One rainy Friday night my friends and I got a flat. Our car had run over a pothole two blocks from the expressway, and we pulled into a gas station between Armitage and North to change the tire. The driver popped the trunk, and I got out of the backseat to help him. He had a spare, a jack, and a crowbar, but they were buried under sports equipment and several boxes of promotional fliers. We started unloading the trunk, and water was getting in my eyes. Suddenly, from across the parking lot, we heard a shout. A hero was about to appear.

“Hello,” the voice said. “Does anybody need any he-op?”

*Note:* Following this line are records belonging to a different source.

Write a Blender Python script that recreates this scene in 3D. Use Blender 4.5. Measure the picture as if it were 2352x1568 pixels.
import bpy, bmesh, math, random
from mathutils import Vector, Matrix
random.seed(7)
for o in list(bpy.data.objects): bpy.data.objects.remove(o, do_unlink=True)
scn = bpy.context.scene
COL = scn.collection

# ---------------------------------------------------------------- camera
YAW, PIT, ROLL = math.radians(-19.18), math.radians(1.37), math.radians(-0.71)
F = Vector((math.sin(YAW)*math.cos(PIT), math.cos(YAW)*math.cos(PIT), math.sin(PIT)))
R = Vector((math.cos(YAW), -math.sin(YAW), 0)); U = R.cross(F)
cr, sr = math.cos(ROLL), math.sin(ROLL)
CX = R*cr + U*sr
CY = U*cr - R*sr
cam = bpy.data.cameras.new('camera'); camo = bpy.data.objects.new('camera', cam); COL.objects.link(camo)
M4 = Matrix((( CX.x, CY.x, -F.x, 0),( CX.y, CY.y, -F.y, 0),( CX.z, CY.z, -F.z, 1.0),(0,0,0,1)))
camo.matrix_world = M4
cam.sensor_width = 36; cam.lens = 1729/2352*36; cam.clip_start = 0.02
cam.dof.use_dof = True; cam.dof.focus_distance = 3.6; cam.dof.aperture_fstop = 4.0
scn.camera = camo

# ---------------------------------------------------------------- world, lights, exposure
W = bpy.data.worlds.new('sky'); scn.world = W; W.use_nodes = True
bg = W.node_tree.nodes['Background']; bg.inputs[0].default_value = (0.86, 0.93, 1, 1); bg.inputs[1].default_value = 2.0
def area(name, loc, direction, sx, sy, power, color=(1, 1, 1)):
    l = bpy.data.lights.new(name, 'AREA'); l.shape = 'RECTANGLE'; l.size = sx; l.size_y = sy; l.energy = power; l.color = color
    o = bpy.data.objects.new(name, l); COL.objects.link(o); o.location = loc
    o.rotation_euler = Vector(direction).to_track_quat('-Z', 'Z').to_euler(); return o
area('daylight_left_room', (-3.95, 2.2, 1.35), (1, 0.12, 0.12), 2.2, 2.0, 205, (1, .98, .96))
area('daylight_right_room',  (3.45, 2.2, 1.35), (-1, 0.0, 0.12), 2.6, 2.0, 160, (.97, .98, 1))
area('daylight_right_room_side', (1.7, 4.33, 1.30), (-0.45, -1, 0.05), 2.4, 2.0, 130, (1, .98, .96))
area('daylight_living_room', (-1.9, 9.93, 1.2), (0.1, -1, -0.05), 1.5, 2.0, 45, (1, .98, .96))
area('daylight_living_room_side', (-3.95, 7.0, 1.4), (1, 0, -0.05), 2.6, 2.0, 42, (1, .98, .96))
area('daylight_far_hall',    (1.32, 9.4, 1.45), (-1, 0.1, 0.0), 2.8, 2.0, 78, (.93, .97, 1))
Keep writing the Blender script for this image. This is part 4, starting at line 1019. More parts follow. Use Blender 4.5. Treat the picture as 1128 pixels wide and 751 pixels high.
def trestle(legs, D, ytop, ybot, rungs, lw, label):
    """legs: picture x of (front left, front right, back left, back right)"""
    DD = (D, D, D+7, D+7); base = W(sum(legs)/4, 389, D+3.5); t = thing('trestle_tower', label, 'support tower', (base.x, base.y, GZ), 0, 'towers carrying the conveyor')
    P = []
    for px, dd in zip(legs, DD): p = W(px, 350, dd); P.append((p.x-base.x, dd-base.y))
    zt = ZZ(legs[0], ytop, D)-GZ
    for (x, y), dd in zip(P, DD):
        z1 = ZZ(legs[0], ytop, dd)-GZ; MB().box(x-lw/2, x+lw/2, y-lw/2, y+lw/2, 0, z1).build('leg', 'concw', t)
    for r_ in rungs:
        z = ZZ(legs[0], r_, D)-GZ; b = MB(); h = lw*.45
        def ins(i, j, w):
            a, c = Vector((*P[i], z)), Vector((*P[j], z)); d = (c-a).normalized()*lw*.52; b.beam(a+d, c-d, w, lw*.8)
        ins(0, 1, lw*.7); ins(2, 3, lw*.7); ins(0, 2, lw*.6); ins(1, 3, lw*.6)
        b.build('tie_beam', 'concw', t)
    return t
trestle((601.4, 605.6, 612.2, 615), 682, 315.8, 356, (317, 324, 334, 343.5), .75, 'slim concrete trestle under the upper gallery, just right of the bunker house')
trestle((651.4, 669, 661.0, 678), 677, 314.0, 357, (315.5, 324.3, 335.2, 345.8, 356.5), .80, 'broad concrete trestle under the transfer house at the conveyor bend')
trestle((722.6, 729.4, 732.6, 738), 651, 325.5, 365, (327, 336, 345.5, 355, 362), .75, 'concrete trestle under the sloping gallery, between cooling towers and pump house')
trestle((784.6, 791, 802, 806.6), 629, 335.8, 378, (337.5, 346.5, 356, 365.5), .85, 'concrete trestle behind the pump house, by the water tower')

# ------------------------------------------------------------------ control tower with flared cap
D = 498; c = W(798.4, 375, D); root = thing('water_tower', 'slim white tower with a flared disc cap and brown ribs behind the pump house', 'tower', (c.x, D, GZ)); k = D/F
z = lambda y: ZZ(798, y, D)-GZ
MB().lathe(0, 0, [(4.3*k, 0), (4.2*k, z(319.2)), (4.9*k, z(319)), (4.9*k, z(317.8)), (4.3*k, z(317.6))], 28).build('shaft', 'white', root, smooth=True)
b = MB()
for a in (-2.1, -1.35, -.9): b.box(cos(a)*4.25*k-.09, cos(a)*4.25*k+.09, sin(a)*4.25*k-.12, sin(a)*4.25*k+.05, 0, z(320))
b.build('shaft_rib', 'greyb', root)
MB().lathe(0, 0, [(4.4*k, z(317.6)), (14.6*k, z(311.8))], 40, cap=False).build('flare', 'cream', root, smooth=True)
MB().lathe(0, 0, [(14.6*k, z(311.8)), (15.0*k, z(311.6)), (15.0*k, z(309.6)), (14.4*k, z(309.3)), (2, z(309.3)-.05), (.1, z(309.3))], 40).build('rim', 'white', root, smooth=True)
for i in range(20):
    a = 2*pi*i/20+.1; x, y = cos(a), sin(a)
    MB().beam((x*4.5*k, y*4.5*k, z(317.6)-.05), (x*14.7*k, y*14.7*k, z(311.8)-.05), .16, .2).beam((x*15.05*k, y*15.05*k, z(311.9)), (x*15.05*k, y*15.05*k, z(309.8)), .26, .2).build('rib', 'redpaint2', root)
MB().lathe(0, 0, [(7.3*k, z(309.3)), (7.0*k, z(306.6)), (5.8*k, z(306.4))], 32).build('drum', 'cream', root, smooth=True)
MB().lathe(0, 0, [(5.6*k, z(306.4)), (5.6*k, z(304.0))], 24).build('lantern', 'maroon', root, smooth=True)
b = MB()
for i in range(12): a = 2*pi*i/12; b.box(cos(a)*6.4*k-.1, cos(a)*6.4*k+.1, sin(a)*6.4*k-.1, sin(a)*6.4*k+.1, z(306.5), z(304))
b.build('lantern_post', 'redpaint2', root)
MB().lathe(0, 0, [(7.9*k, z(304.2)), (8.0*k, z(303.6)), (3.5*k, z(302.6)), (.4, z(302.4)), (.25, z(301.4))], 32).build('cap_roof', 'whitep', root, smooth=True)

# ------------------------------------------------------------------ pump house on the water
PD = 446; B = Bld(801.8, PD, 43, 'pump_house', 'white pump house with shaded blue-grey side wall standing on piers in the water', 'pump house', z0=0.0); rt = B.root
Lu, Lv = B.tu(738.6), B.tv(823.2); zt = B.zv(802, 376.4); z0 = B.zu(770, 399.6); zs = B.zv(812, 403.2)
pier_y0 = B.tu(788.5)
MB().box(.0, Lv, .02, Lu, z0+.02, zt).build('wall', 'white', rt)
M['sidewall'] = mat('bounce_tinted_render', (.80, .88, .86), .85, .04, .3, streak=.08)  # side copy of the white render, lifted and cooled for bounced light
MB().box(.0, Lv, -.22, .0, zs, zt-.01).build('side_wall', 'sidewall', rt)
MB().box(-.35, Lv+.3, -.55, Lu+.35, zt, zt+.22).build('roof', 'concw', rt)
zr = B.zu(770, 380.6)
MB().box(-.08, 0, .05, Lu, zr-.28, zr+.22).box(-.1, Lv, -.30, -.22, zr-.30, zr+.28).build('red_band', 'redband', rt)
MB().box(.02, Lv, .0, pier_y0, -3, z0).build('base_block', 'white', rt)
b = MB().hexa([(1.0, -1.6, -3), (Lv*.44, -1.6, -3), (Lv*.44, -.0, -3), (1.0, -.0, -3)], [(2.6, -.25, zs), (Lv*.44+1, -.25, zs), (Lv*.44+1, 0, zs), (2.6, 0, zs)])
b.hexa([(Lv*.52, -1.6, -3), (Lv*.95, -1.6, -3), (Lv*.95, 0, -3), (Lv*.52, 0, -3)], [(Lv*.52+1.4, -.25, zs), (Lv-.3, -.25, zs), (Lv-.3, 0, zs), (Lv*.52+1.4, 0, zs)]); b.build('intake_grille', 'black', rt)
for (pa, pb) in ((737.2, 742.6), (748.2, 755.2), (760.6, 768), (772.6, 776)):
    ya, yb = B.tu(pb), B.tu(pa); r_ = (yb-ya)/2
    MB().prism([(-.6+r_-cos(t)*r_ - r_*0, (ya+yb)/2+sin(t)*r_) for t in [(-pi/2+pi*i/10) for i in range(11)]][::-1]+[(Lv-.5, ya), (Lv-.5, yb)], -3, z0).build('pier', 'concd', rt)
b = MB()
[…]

“Any what?” I shouted back.

“He-op,” the voice said. A middle-aged man with shoulder-length hair, a mustache, and a Michelin stomach was moving toward us. He was wearing blue overalls and a baseball cap.

“Did you ask if we need any help?” a friend inquired. The man had reached the car.

“That’s right, he-op,” he said.

The driver shook his head. We had almost unloaded the trunk.

“Sure you do,” the man said. “It’s raining. You need to wait inside.”

“We can do it,” the driver said, but the man was already moving back across the parking lot. He quickly returned with a jack and a crowbar.

“We already have these,” I said.

“Uh-uh,” he said. “Mine are better.” He reached into the front pocket of his overalls and pulled out a business card. The card had a picture of a car on it, and his name–Chuck the Car Whiz.

“That’s me,” he said, pointing at himself. “I am the Wid!”

“Did he say wimp?” a friend asked.

“No, no, the Wid,” said Chuck the Car Whiz.

I showed her the card; the address on the car was somewhere on Cicero. It appeared that Chuck the Car Whiz did not work for this particular gas station.

“Is this you?” I asked. “Where do you work?” But Chuck was through with pleasantries. He was squatting down under the left front tire, looking for a notch for the jack. He found one, and slid the jack under the car.

Then he began emitting a series of pained grunts. “Heeeeeeeeeey-ah!” he said, as he cranked the jack. “Jeeeeeeeee-sus! Yeeeeeeee-ah!” The car did not move; Chuck the Car Whiz asked the driver to brace it for him. I went inside the gas station to buy a candy bar.

When I came back, Chuck had jacked up the car and was trying to remove the lug nuts.

“Do you need any help?” I asked.

“No, no, the Wid does not need he-op,” he said, turning a nut. “Owwwwwww! That’s some tire! Heeeeeeeey-ah!”

It took Chuck the Car Whiz ten minutes to get the lug nuts and hubcap off. Then it was time for him to lift the tire from the trunk. All four of us offered to help him. “No, I will do it,” he said. “The Wid does everything for himself.”

He wrapped his arms around the tire and lifted. “Ayyyyyyy-ah!” he shrieked. “This is heavy!” He pulled it out of the trunk and stumbled backward. Somehow, he didn’t fall down. He swayed left, leaned right, and lurched forward.

“Are you sure I can’t do anything?” I asked, backing away.

“No…I…have…got…it,” he said. “Jeeeeeeee-sus Christ!” A burst of energy hurtled him toward the front of the car, where he dropped the tire. It bounced twice and came to rest.

“Phew,” said Chuck the Car Whiz. “Damn it, the Wid is strong.” He fit the tire onto the frame and started reapplying the lug nuts. He hummed to himself. “Rub-a-dug-dug, I’m putting back the lug,” he said. The driver grimaced. After Chuck finished replacing the tire, he helped us reload the trunk.

“How much should we pay him?” a friend whispered.

The driver, soured by the experience, was prepared to leave without tipping Chuck the Car Whiz. “We’re not giving him anything,” he said.

Chuck overheard our exchange. “Give whatever is in your ha-ad,” he said.

“What did you say?” the driver asked.

“He said give whatever is in your head,” I said.

“No, no,” a friend said. “He said give whatever is in your heart.”

“That’s wrong,” another friend said. “He said give whatever is in your hide. You know, hide, because wallets are made of leather. He wants you to give whatever’s in your wallet.”

Chuck the Car Whiz pointed to his chest. “Give what is in here, give what is in your ha-ad.”

We all looked at the driver, who sighed, pulled a $5 bill from his wallet, and handed it over. Chuck thanked us, tucked his jack and crowbar under his arm, and walked away. As we got into the car, I saw him waving at us.

“Remember me,” he shouted. “Remember the Wid! I am the Wid!” We drove away, and Chuck the Car Whiz faded into the rainy night.